# [TASK TO CARRY OUT]
Set the listing down again exactly, please, apart from its pictures.

#### INFORMATION SUPPLIED ####

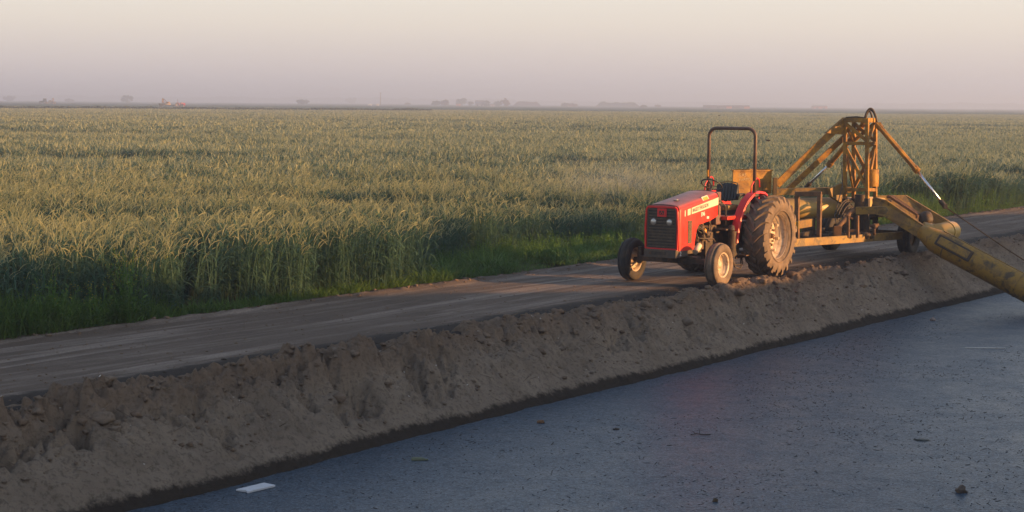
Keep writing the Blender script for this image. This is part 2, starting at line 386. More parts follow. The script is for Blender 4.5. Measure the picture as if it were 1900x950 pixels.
# --- canal bank
def bank_mat():
    m, nt, b = new_mat('raw_earth_bank')
    v = coords(nt); geo = nt.nodes.new('ShaderNodeNewGeometry'); sx = nt.nodes.new('ShaderNodeSeparateXYZ'); nt.links.new(geo.outputs['Position'], sx.inputs[0])
    n1 = noise_tex(nt, 1.6, 8, .65, v, .3); n2 = noise_tex(nt, 16, 8, .72, v); n3 = noise_tex(nt, 70, 5, .7, v)
    c = mixc(nt, ramp(nt, n1, [(.38, (0, 0, 0)), (.66, (1, 1, 1))]), BANK1, BANK2)
    c = mixc(nt, math_n(nt, 'MULTIPLY', ramp(nt, n2, [(.50, (0, 0, 0)), (.62, (1, 1, 1))]), .65), c, tuple(k * .45 for k in BANK1))
    c = mixc(nt, math_n(nt, 'MULTIPLY', ramp(nt, n3, [(.50, (0, 0, 0)), (.70, (1, 1, 1))]), .45), c, BANKL)
    top = math_n(nt, 'ADD', sx.outputs['Z'], math_n(nt, 'MULTIPLY', n1, .25))
    mt = nt.nodes.new('ShaderNodeMapRange'); nt.links.new(top, mt.inputs[0]); mt.inputs['From Min'].default_value = -.15; mt.inputs['From Max'].default_value = .12
    c = mixc(nt, math_n(nt, 'MULTIPLY', mt.outputs[0], .45), c, BANKT)
    wet = math_n(nt, 'ADD', sx.outputs['Z'], math_n(nt, 'MULTIPLY', math_n(nt, 'SUBTRACT', math_n(nt, 'ADD', math_n(nt, 'MULTIPLY', noise_tex(nt, 7, 7, .78, v), .6), math_n(nt, 'MULTIPLY', noise_tex(nt, .9, 3, .6, v), .4)), .5), .40))
    mw = nt.nodes.new('ShaderNodeMapRange'); nt.links.new(wet, mw.inputs[0]); mw.inputs['From Min'].default_value = -.80; mw.inputs['From Max'].default_value = -.855
    c = mixc(nt, mw.outputs[0], c, mixc(nt, n2, (.028, .023, .019), (.065, .052, .040)))
    nt.links.new(c, b.inputs['Base Color'])
    b.inputs['Roughness'].default_value = .95; b.inputs['Specular IOR Level'].default_value = .12
    bump(nt, b, math_n(nt, 'ADD', n2, math_n(nt, 'MULTIPLY', n3, .5)), 1.0, .05)
    return m
def bank_z(s, t):
    wob = .16 * (fbm(t * .35, t * 0 + 2, 3) - .5) * 2 + .05 * (fbm(t * 1.8, t * 0 + 9, 3) - .5) * 2
    s2 = s + wob * np.clip((-13.6 - s) / 1.2, 0, 1) + (.14 * (fbm(t * .6, t * 0 + 31, 4, .6) - .5) + .05 * (fbm(t * 5, t * 0 + 71, 3) - .5)) * np.clip((s + 14.6) / .6, 0, 1) - .15 * np.clip((17.5 - t) / 4, 0, 1) * np.clip((s + 14.6) / .6, 0, 1)
    base = np.interp(s2, [-15.4, -15.12, -14.95, -14.72, -14.5, -14.1, -13.6, -13.0], [-.14, -.06, .015, .03, -.07, -.43, -.90, -1.45])
    up = np.clip((s2 + 15.05) / .15, 0, 1) * np.clip((-13.75 - s2) / .35, 0, 1)
    topw = np.exp(-((s2 + 14.6) / .38) ** 2)
    crum = fbm(s * 5.0, t * 3.4, 5, .58); gul = fbm(s * 1.6 + t * 1.2, t * 5.0 - s * 2.0, 5, .55); lump = fbm(s * 2.2 + 40, t * 1.5 + 9, 3)
    left = np.clip((24 - t) / 8, .25, 1)          # the upstream stretch is rougher
    clod = np.clip(crum - .44, 0, 1) * .85
    dz = up * (.24 * (lump - .5) + topw * (clod * .55 * (.35 + left) + .10 * (fbm(s * 11, t * 8, 4, .6, True) - .6) * (.3 + left)) + .20 * (gul - .5) + .085 * (fbm(s * 15, t * 11, 4, .62) - .5) + .05 * (fbm(s * 6 + t * 2, t * 7, 4, .6, True) - .62))
    pit = np.clip(fbm(s * 3.1 + 7, t * 2.3 + 3, 4, .6) - .57, 0, 1) * 1.3
    dz = dz - up * pit * (.4 + left)
    foot = np.exp(-((s2 + 13.62) / .16) ** 2); dz = dz + foot * .07 * (fbm(s * 6, t * 3, 4) - .5)
    return base + dz
t_bank = np.concatenate([np.arange(5, 34, .022), np.arange(34, 62, .05), np.arange(62, 130, .5), np.arange(130, 400, 6)])
strip('canal_bank', -15.4, -13.02, .022, 0, 0, t_bank, bank_z, bank_mat())

# --- canal water: still, scummy, carrying fine debris
def water_mat():
    m, nt, b = new_mat('scummy_canal_water'); v = coords(nt)
    big = noise_tex(nt, .35, 5, .6, v, .4); midn = noise_tex(nt, 1.6, 6, .65, v, .5); fine = noise_tex(nt, 9, 8, .72, v, .3); ff = noise_tex(nt, 34, 5, .7, v)
    fleck = noise_tex(nt, 26, 4, .75, coords(nt, 'Object', (.55, 1.3, 1), (0, 0, .15)), .5)
    c = mixc(nt, big, WAT1, WAT2); c = mixc(nt, math_n(nt, 'MULTIPLY', ramp(nt, ff, [(.48, (0, 0, 0)), (.62, (1, 1, 1))]), .8), c, (.12, .17, .23))
    f1 = ramp(nt, fleck, [(.585, (0, 0, 0)), (.64, (1, 1, 1))])
    c = mixc(nt, math_n(nt, 'MULTIPLY', f1, .8), c, (.012, .013, .016))
    nt.links.new(c, b.inputs['Base Color'])
    rr = nt.nodes.new('ShaderNodeMapRange'); nt.links.new(math_n(nt, 'MULTIPLY', math_n(nt, 'ADD', fine, midn), .5), rr.inputs[0]); rr.inputs['From Min'].default_value = .3; rr.inputs['From Max'].default_value = .7; rr.inputs['To Min'].default_value = WR[0]; rr.inputs['To Max'].default_value = WR[1]
    nt.links.new(rr.outputs[0], b.inputs['Roughness']); b.inputs['IOR'].default_value = 1.33; nt.links.new(math_n(nt, 'MULTIPLY', math_n(nt, 'SUBTRACT', 1.15, math_n(nt, 'ADD', f1, math_n(nt, 'MULTIPLY', ramp(nt, ff, [(.40, (1, 1, 1)), (.55, (0, 0, 0))]), .5)), True), WSPEC), b.inputs['Specular IOR Level'])
    nt.links.new(mixc(nt, f1, WTINT, (.1, .1, .1)), b.inputs['Specular Tint'])
    bump(nt, b, math_n(nt, 'ADD', math_n(nt, 'ADD', fine, math_n(nt, 'MULTIPLY', midn, .8)), math_n(nt, 'MULTIPLY', ff, .5)), .5, .012)
    return m
Vw = [ST(s, t, -.95)[:] for s, t in ((-14.4, -400), (-3.2, -400), (-3.2, 900), (-14.4, 900))]
tag(mesh_np('canal_water', Vw, [(0, 1, 2, 3)], water_mat(), smooth=False), kind='structure')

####

# [EXERCISE RESPONSE]
Keep writing the Blender script for this image. This is part 2, starting at line 386. More parts follow. The script is for Blender 4.5. Measure the picture as if it were 1900x950 pixels.
# --- canal bank
def bank_mat():
    m, nt, b = new_mat('raw_earth_bank')
    v = coords(nt); geo = nt.nodes.new('ShaderNodeNewGeometry'); sx = nt.nodes.new('ShaderNodeSeparateXYZ'); nt.links.new(geo.outputs['Position'], sx.inputs[0])
    n1 = noise_tex(nt, 1.6, 8, .65, v, .3); n2 = noise_tex(nt, 16, 8, .72, v); n3 = noise_tex(nt, 70, 5, .7, v)
    c = mixc(nt, ramp(nt, n1, [(.38, (0, 0, 0)), (.66, (1, 1, 1))]), BANK1, BANK2)
    c = mixc(nt, math_n(nt, 'MULTIPLY', ramp(nt, n2, [(.50, (0, 0, 0)), (.62, (1, 1, 1))]), .65), c, tuple(k * .45 for k in BANK1))
    c = mixc(nt, math_n(nt, 'MULTIPLY', ramp(nt, n3, [(.50, (0, 0, 0)), (.70, (1, 1, 1))]), .45), c, BANKL)
    top = math_n(nt, 'ADD', sx.outputs['Z'], math_n(nt, 'MULTIPLY', n1, .25))
    mt = nt.nodes.new('ShaderNodeMapRange'); nt.links.new(top, mt.inputs[0]); mt.inputs['From Min'].default_value = -.15; mt.inputs['From Max'].default_value = .12
    c = mixc(nt, math_n(nt, 'MULTIPLY', mt.outputs[0], .45), c, BANKT)
    wet = math_n(nt, 'ADD', sx.outputs['Z'], math_n(nt, 'MULTIPLY', math_n(nt, 'SUBTRACT', math_n(nt, 'ADD', math_n(nt, 'MULTIPLY', noise_tex(nt, 7, 7, .78, v), .6), math_n(nt, 'MULTIPLY', noise_tex(nt, .9, 3, .6, v), .4)), .5), .40))
    mw = nt.nodes.new('ShaderNodeMapRange'); nt.links.new(wet, mw.inputs[0]); mw.inputs['From Min'].default_value = -.80; mw.inputs['From Max'].default_value = -.855
    c = mixc(nt, mw.outputs[0], c, mixc(nt, n2, (.028, .023, .019), (.065, .052, .040)))
    nt.links.new(c, b.inputs['Base Color'])
    b.inputs['Roughness'].default_value = .95; b.inputs['Specular IOR Level'].default_value = .12
    bump(nt, b, math_n(nt, 'ADD', n2, math_n(nt, 'MULTIPLY', n3, .5)), 1.0, .05)
    return m
def bank_z(s, t):
    wob = .16 * (fbm(t * .35, t * 0 + 2, 3) - .5) * 2 + .05 * (fbm(t * 1.8, t * 0 + 9, 3) - .5) * 2
    s2 = s + wob * np.clip((-13.6 - s) / 1.2, 0, 1) + (.14 * (fbm(t * .6, t * 0 + 31, 4, .6) - .5) + .05 * (fbm(t * 5, t * 0 + 71, 3) - .5)) * np.clip((s + 14.6) / .6, 0, 1) - .15 * np.clip((17.5 - t) / 4, 0, 1) * np.clip((s + 14.6) / .6, 0, 1)
    base = np.interp(s2, [-15.4, -15.12, -14.95, -14.72, -14.5, -14.1, -13.6, -13.0], [-.14, -.06, .015, .03, -.07, -.43, -.90, -1.45])
    up = np.clip((s2 + 15.05) / .15, 0, 1) * np.clip((-13.75 - s2) / .35, 0, 1)
    topw = np.exp(-((s2 + 14.6) / .38) ** 2)
    crum = fbm(s * 5.0, t * 3.4, 5, .58); gul = fbm(s * 1.6 + t * 1.2, t * 5.0 - s * 2.0, 5, .55); lump = fbm(s * 2.2 + 40, t * 1.5 + 9, 3)
    left = np.clip((24 - t) / 8, .25, 1)          # the upstream stretch is rougher
    clod = np.clip(crum - .44, 0, 1) * .85
    dz = up * (.24 * (lump - .5) + topw * (clod * .55 * (.35 + left) + .10 * (fbm(s * 11, t * 8, 4, .6, True) - .6) * (.3 + left)) + .20 * (gul - .5) + .085 * (fbm(s * 15, t * 11, 4, .62) - .5) + .05 * (fbm(s * 6 + t * 2, t * 7, 4, .6, True) - .62))
    pit = np.clip(fbm(s * 3.1 + 7, t * 2.3 + 3, 4, .6) - .57, 0, 1) * 1.3
    dz = dz - up * pit * (.4 + left)
    foot = np.exp(-((s2 + 13.62) / .16) ** 2); dz = dz + foot * .07 * (fbm(s * 6, t * 3, 4) - .5)
    return base + dz
t_bank = np.concatenate([np.arange(5, 34, .022), np.arange(34, 62, .05), np.arange(62, 130, .5), np.arange(130, 400, 6)])
strip('canal_bank', -15.4, -13.02, .022, 0, 0, t_bank, bank_z, bank_mat())

# --- canal water: still, scummy, carrying fine debris
def water_mat():
    m, nt, b = new_mat('scummy_canal_water'); v = coords(nt)
    big = noise_tex(nt, .35, 5, .6, v, .4); midn = noise_tex(nt, 1.6, 6, .65, v, .5); fine = noise_tex(nt, 9, 8, .72, v, .3); ff = noise_tex(nt, 34, 5, .7, v)
    fleck = noise_tex(nt, 26, 4, .75, coords(nt, 'Object', (.55, 1.3, 1), (0, 0, .15)), .5)
    c = mixc(nt, big, WAT1, WAT2); c = mixc(nt, math_n(nt, 'MULTIPLY', ramp(nt, ff, [(.48, (0, 0, 0)), (.62, (1, 1, 1))]), .8), c, (.12, .17, .23))
    f1 = ramp(nt, fleck, [(.585, (0, 0, 0)), (.64, (1, 1, 1))])
    c = mixc(nt, math_n(nt, 'MULTIPLY', f1, .8), c, (.012, .013, .016))
    nt.links.new(c, b.inputs['Base Color'])
    rr = nt.nodes.new('ShaderNodeMapRange'); nt.links.new(math_n(nt, 'MULTIPLY', math_n(nt, 'ADD', fine, midn), .5), rr.inputs[0]); rr.inputs['From Min'].default_value = .3; rr.inputs['From Max'].default_value = .7; rr.inputs['To Min'].default_value = WR[0]; rr.inputs['To Max'].default_value = WR[1]
    nt.links.new(rr.outputs[0], b.inputs['Roughness']); b.inputs['IOR'].default_value = 1.33; nt.links.new(math_n(nt, 'MULTIPLY', math_n(nt, 'SUBTRACT', 1.15, math_n(nt, 'ADD', f1, math_n(nt, 'MULTIPLY', ramp(nt, ff, [(.40, (1, 1, 1)), (.55, (0, 0, 0))]), .5)), True), WSPEC), b.inputs['Specular IOR Level'])
    nt.links.new(mixc(nt, f1, WTINT, (.1, .1, .1)), b.inputs['Specular Tint'])
    bump(nt, b, math_n(nt, 'ADD', math_n(nt, 'ADD', fine, math_n(nt, 'MULTIPLY', midn, .8)), math_n(nt, 'MULTIPLY', ff, .5)), .5, .012)
    return m
Vw = [ST(s, t, -.95)[:] for s, t in ((-14.4, -400), (-3.2, -400), (-3.2, 900), (-14.4, 900))]
tag(mesh_np('canal_water', Vw, [(0, 1, 2, 3)], water_mat(), smooth=False), kind='structure')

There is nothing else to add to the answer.